Come già detto in precedenza, è sbagliato supporre come Montelparo sia stato fondato dal tale presunto condottiero longobardo Elprando, poichè grazie a reperti archeologici si è scoperto che Montelparo era già abitato in epoca romana. Potremmo, quindi, limitare questa attribuzione ad una realtà per lo più toponomastica.
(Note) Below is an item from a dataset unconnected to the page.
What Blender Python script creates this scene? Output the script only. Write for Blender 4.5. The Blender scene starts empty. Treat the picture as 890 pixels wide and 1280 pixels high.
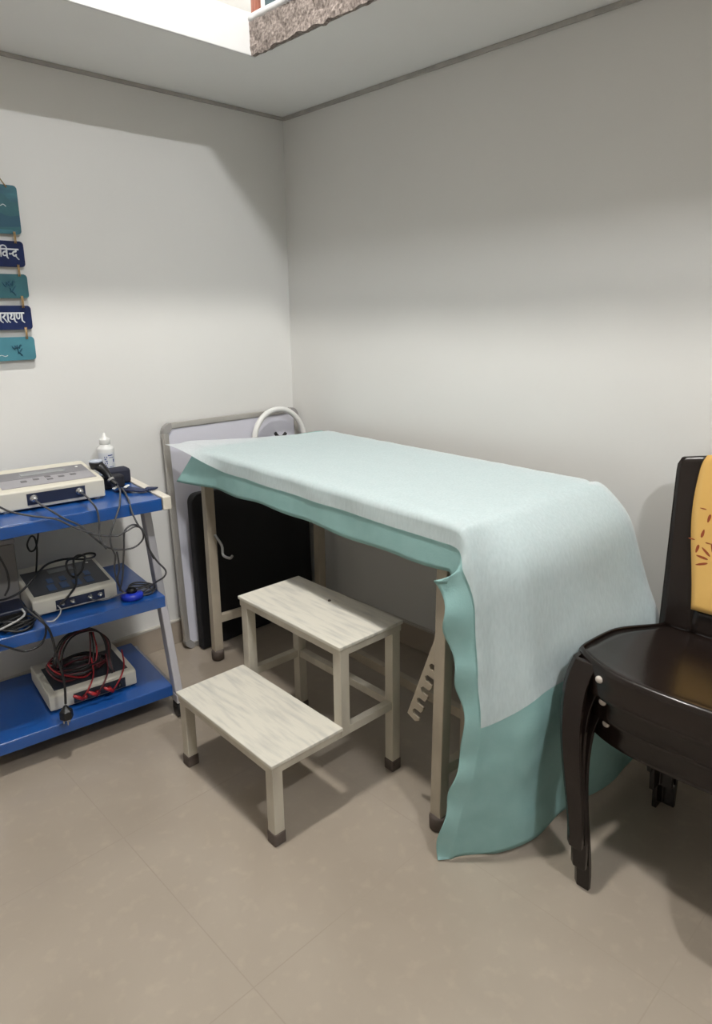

In particolare, nella contrada Celestrana, poco al di fuori del paese, è stata rinvenuta una necropoli romana "accompagnata" da reperti piceni di origine ben più antica, secondo alcuni risalenti addirittura all'VIII sec. a.C.
In virtù di tali considerazioni, occorre quindi capire in quale esatto punto del territorio il paese era anticamente abitato, dato che non bisogna affatto dimenticare che i Longobardi erano soliti riutilizzare caseggiati e dimore (spesso delle vere e proprie roccaforti) preesistenti, romane o addirittura bizantine, come nel celebre caso di Castel Trosino, località a 5 km ad ovest di Ascoli Piceno. Necessarie sono poi delle ricerche maggiormente approfondite sull'urbanistica longobarda, in modo tale da evidenziare delle congruenze tra gli insediamenti evolutivi di questo popolo e la struttura topografica di Montelparo. Estremamente importanti risultano, come è ovvio, le pergamene dell'archivio municipale, in cui vengono riportate per iscritto le principali vicende del paese: compito fondamentale, bisogna (oltre che avere una conoscenza minuziosa della storia del luogo) capire quando e, soprattutto, quali e dove delle mura sono state costruite, in modo tale da incentrare la mia ricerca su strutture difensive precedenti, così da limitare il campo d'azione alla parte più antica del paese e, quindi, più storica.
Non bisogna dimenticare, poi, che i primi scritti in cui viene riportato il nome di Montelparo sono le antiche pergamene dell'Abbazie di Fiastra, una traslocazione della sede dai territori sabini a Santa Vittoria in Matenano, dopo la conquista degli antichi territori farfensi da parte dei Saraceni, la cui invasione in Italia fu tra l' 840 e l'898 circa. In queste pergamene viene riportata la concessione delle terre del Mons Elprandi all'abbazia.